Why does this project matter?

Advanced process control is a key enabler of process tolerance. Even with well-designed unit operations, maintaining consistent product quality under uncertain and varying conditions requires intelligent real-time control strategies. Model Predictive Control (MPC) is uniquely suited for this: it anticipates future process behavior, accounts for constraints, and optimizes control actions over a prediction horizon. Robust nonlinear MPC (NMPC) extends this to handle model uncertainties and disturbances but current implementations are computationally demanding and do not provide systematic insight into how much uncertainty a process can actually tolerate while still meeting its constraints. P8 develops a new generation of adaptive robust MPC methods to close this gap, demonstrated on real TALENT processes.

What are we aiming to achieve?

P8 pursues two complementary objectives: (1) develop adaptive robust MPC schemes that exploit real-time measurements to dynamically adjust to model uncertainty and process input variations (feedstock composition, fluctuating energy supply), ensuring optimal performance under changing conditions; and (2) develop a systematic methodology for quantifying process tolerance as the maximum admissible uncertainty in system inputs and process models that still allows safe and efficient operation. P9 provides an actionable design guidance across the TALENT process chain.

What will you work on as a PhD researcher?

As doctoral researcher in P8, you develop the adaptive robust MPC methodology demonstrated on the TALENT fermentation process (P2). You begin by building a hybrid process model combining first-principles mass and energy balances with data-driven components, implemented in Python using the do-mpc open-source framework developed by the Lucia group. The core methodological contribution is a principled uncertainty quantification approach using conformalized quantile regression: you train a quantile regression model on experimental process data, apply conformal prediction to obtain statistically valid prediction intervals, and develop methods to ensure physical consistency of the uncertainty bounds (satisfaction of mass and energy balances).

The quantified uncertainty and expected input variations are embedded in a scenario-tree-based robust NMPC formulation. You implement a real-time measurement update loop in which new sensor data continuously recalibrate the uncertainty estimates, then evaluate closed-loop performance in simulation before connecting to experimental setups in P2, P3 or P7 via control interfaces, which is giving you hands-on experience with real-time digital control of physical laboratory equipment.

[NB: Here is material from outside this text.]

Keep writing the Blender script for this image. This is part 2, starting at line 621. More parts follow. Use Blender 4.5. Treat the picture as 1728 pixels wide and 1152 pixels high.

Skills and methods you will develop during your doctorate:

• Mathematical process modeling: first-principles and data-driven hybrid models for fermentation

• Machine learning for uncertainty quantification: quantile regression, conformal prediction, neural networks

• Robust model predictive control: scenario-tree NMPC

• Scientific computing: do-mpc framework, numerical optimization

• Real-time control implementation: digital interfaces to lab equipment

• Closed-loop simulation and control performance evaluation

• Process systems engineering: connecting models, optimization, control, and experiments in an integrated workflow

Who will you work with and where?

The Lucia group is a leading center for advanced process control, with internationally recognized contributions to robust nonlinear MPC, uncertainty quantification, and deep learning-based control law approximation. The group has developed the do-mpc open-source software framework for nonlinear and robust MPC, which is actively used by research groups and industrial partners. Computational resources include high-performance workstations, a fully established Python-based control and optimization software stack, and interfaces for real-time digital control of laboratory equipment. The group is embedded in the strong data science environment at the TU Dortmund University, including connections with the Lamarr Institute for Machine Learning and Artificial Intelligence. Embedded in RTG TALENT, you gain access to a structured qualification program that combines advanced scientific training with transferable skills development, active exchange with academic and industrial collaboration partners, and tailored career support including the opportunity for a three-month placement in research, industry, or a start-up aligned with your career goals.